なんと言っても名ベーシスト、ギーザー・バトラーのうねり上げる超絶ベースが凄い!
やっぱ名手は凄い。
楽器を演った事が無い人が聴いても「あ、あれ?なんか違くね?」と違和感を感じてしまうレベルだ。
この違和感ってピアノでもそうなんですよね。
発表会とかでイライラしながらも何となく聴いていると時々いるんですよね。
ピアノなんかまるで興味無し、知識無しの私でさえも「おろ?こいつ…もしかしてかなりの腕…?」と感じさせる奴が。
後で話を聞いたらそういう奴ってやっぱり中々の経歴を持ってたりするんですよね。
楽器の腕の凄さってネームバリューじゃなくて素人が分かるレベルってところで判断できるんじゃないでしょうか。

話を戻します。
この曲の魅力はベースだけではないんですね。
このDie youngはミドルテンポのハードロックと言えるくらい私から言わせたらかなりライトな曲だ。
しかし全パートデスメタル狂の私が絶句する程のテクニックを存分に味わえるんです。

まぁ↓このラインナップを見れば納得よね。

ロニー・ジェイムス・ディオ – vocals
トニー・アイオミ – guitar
ギーザー・バトラー – bass
ジェフ・ニコルズ – keyboards
ビル・ワード– drums

凄いメンバーです。
ロック、ヘヴィメタルをあまり知らない方でも聞いた事ある名前がありませんか?
そう、ロニー・ジェイムス・ディオが歌っているんです。
彼の独特の歌声がこの曲にしっくりきますね。

そして冒頭の歌詞がまた良き…

Gather the wind
風の吹く方角に向かえ

Though the wind won't help you fly at all
風は飛ぶ手助けをしちゃくれないけど

Your back's to the wall
壁に背を向けろ

Chain the sun and it tears away
何も考えるな 太陽を追え

シビレます…。
立ち向かえ、何も助けてはくれなくても、守られているものから走り去り、自分でその方向を決めてそれをひたすら追うんだ…そう私には感じ取れます。

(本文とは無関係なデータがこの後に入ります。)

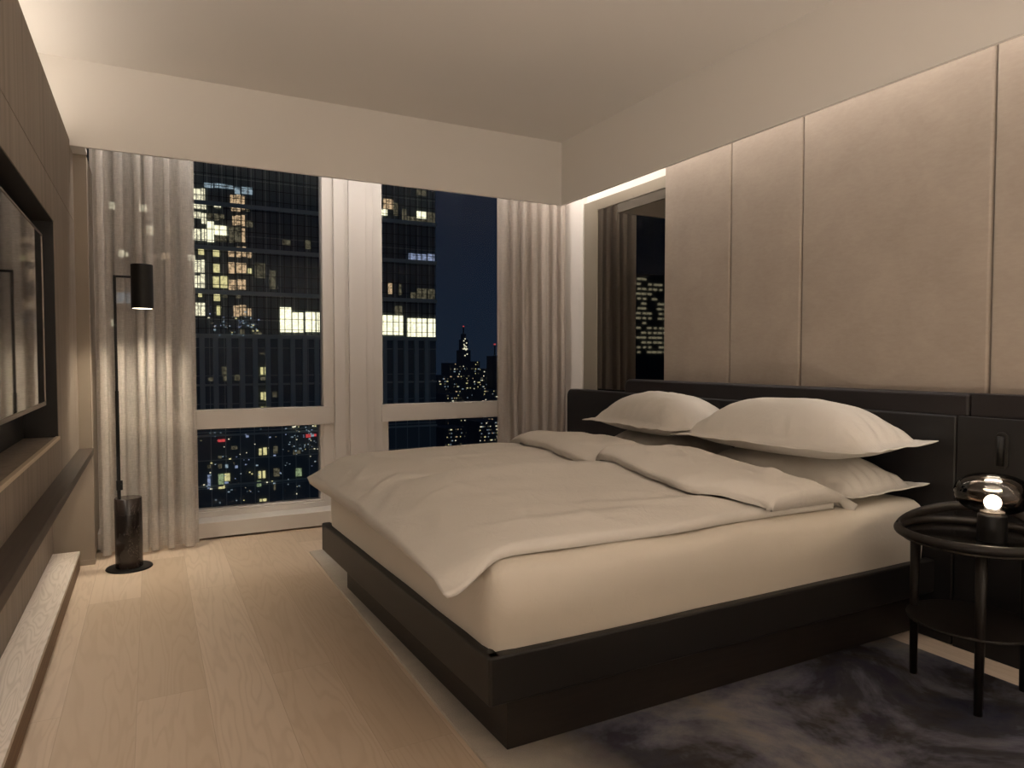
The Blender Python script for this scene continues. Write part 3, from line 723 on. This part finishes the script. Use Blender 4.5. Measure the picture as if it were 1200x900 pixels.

最後はロニー・ジェイムス・ディオの「Die young!Die young!」の連呼で曲は終わります。本当にカッコいいです。

そんなロニー・ジェイムス・ディオは2010年に67歳の若さでこの世を去った…Die youngだぜ…ロニー…。

そしてCDのブックレットを見て私は驚愕の事実を知る…。

1980年発表…

Oh…俺が1歳の時の作品かYo…(笑)

まさにクラシック。
凄いぜクラシック。

私はこの時から色々なジャンルを聴くようになった。
大人しめのロックとかも楽しむようになったのもこの出会いからです。
音楽を楽しむ幅を広くしてくれた曲です。
この出会いが無ければ狭い間口でしか音楽を楽しめないままだったかもしれません。

以上が私のスキな3曲です。

このネット社会は音楽を楽しむにはモッテコイですよね。
たまにプラプラとYoutubeなんかを視聴していると今まで聴いたことも無い旋律に出会う事がある。
知らない国の名もなきバンドが、この日本の小さな集落に住むアル中に感動を与えてくれる事もある。

旋律との出会いは恋に落ちるその瞬間と同じ感動と快感を与えてくれる

私はそう考えている。
人と人の出会いは奇跡とも言われるがそれは旋律も同じ。

私は今日もこのクソ田舎から美旋律との出会いを求めて



スマホをいじる(笑)

最後までお読みいただきありがとうございました。